On December 9, 1968, Douglas C. Engelbart and the group of 17 researchers working with him in the Augmentation Research Center at Stanford Research Institute in Menlo Park, CA, presented a 90-minute live public demonstration of the online system, NLS, they had been working on since 1962. The public presentation was a session in the of the Fall Joint Computer Conference held at the Convention Center in San Francisco, and it was attended by about 1,000 computer professionals. This was the public debut of the computer mouse. But the mouse was only one of many innovations demonstrated that day, including hypertext, object addressing and dynamic file linking, as well as shared-screen collaboration involving two persons at different sites communicating over a network with audio and video interface.

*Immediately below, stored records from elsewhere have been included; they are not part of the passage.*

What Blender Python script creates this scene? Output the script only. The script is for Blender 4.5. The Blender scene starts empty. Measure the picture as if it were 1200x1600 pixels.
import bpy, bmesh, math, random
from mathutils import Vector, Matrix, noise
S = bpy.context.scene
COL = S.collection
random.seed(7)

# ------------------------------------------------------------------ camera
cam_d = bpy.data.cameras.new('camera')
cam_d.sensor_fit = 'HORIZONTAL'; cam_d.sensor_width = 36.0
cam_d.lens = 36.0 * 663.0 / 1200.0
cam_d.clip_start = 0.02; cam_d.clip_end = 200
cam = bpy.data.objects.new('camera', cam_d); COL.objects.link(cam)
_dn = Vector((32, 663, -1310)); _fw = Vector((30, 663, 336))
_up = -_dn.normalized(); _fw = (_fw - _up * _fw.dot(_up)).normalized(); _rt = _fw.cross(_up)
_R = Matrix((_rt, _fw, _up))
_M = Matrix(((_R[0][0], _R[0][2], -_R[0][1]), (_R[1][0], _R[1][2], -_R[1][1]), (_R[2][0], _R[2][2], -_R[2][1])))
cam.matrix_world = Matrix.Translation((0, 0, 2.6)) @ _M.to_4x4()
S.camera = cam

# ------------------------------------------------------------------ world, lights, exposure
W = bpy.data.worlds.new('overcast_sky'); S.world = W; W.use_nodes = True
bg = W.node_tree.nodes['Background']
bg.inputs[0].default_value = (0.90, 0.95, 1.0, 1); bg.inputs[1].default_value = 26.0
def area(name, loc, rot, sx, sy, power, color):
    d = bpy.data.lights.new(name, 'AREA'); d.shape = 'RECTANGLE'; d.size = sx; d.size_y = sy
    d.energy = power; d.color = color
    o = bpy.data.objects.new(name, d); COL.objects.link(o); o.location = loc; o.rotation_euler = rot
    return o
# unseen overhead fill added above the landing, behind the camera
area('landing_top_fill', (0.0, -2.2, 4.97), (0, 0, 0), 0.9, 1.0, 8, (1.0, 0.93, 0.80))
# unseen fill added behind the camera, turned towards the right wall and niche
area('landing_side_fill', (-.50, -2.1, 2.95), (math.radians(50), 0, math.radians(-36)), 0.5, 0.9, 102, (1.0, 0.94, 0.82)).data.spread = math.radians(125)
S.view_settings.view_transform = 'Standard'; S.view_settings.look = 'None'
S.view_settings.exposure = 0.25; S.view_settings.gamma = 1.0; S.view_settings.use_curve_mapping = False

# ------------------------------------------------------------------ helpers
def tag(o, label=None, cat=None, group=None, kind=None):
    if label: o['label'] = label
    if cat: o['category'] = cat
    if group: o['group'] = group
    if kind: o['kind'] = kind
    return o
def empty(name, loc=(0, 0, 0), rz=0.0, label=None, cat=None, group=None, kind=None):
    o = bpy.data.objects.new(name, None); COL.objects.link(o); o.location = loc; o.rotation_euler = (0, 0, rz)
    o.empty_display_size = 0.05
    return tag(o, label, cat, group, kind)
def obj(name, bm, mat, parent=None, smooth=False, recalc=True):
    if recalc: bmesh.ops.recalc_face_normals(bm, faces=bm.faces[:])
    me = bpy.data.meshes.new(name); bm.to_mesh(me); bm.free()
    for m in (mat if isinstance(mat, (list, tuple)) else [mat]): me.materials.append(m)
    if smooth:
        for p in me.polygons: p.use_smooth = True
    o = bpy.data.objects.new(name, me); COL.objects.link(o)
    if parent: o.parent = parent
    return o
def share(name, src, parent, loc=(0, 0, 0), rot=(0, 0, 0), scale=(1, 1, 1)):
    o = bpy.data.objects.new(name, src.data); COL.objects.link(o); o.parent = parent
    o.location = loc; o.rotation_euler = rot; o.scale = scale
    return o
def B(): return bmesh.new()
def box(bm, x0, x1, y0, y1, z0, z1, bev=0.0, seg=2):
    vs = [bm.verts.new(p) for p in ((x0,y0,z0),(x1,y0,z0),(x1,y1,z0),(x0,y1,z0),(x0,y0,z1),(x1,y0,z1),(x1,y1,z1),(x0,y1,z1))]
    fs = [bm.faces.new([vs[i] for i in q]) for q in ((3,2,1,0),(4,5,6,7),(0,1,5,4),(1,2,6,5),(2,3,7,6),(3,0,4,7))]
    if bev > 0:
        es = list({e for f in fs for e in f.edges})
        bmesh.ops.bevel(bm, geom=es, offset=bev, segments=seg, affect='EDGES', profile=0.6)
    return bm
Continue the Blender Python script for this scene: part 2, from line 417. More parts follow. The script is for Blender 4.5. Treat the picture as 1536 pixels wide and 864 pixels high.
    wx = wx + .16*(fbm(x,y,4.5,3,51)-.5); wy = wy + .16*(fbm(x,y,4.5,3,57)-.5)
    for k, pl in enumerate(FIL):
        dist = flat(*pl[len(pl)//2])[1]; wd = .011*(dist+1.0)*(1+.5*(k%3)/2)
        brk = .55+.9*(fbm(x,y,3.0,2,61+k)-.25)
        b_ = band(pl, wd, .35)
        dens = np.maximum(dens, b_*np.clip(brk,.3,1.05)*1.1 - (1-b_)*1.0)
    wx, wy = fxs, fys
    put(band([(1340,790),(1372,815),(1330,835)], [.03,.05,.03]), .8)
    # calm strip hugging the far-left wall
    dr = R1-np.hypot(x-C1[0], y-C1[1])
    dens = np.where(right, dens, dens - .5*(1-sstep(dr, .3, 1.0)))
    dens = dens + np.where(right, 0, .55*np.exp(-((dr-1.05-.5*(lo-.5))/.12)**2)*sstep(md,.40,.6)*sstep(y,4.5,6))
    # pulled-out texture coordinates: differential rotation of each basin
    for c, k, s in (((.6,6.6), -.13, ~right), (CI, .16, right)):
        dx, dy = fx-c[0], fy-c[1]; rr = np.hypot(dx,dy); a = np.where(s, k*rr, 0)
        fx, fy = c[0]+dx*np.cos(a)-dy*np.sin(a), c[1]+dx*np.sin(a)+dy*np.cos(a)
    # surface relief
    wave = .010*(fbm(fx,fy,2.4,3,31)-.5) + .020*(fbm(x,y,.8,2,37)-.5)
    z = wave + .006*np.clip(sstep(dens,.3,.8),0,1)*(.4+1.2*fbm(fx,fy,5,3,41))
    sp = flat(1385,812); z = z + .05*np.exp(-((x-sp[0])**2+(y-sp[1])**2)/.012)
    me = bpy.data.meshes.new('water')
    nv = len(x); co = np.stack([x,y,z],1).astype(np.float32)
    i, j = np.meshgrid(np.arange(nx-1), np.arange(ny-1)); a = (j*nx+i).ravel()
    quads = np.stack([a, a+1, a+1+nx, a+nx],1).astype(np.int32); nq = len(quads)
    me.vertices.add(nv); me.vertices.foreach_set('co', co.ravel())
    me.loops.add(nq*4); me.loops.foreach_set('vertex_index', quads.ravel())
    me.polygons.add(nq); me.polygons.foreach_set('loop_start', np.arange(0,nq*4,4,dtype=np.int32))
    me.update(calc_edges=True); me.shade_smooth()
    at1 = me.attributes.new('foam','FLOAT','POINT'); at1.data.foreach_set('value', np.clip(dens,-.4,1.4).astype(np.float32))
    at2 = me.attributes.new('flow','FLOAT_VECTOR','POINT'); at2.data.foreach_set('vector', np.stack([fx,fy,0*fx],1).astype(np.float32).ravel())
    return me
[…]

Doug Engelbart's 1968 Demo [1]
It's interesting watching the demo. There's a keyboard in the center, a rather large unergonomic looking mouse to the right, and a 5-key chorded keyboard to the left. Other than the shape, the mouse is easily recognizable as a mouse (a three button mouse no less). The chorded keyboard is rather odd (and something that didn't make it in today's mass market). The features include composition, editing, linking (like links used on the web today, but possibly more sophisticated) and collaborative work being done on two computers at the same time.
It would be an impressive system today. Back in 1968 it was mind blowing.
But he wasn't the only one working on hypertext at the time—there was Ted Nelson and his work on Xanadu [2] (which has yet to be finished today).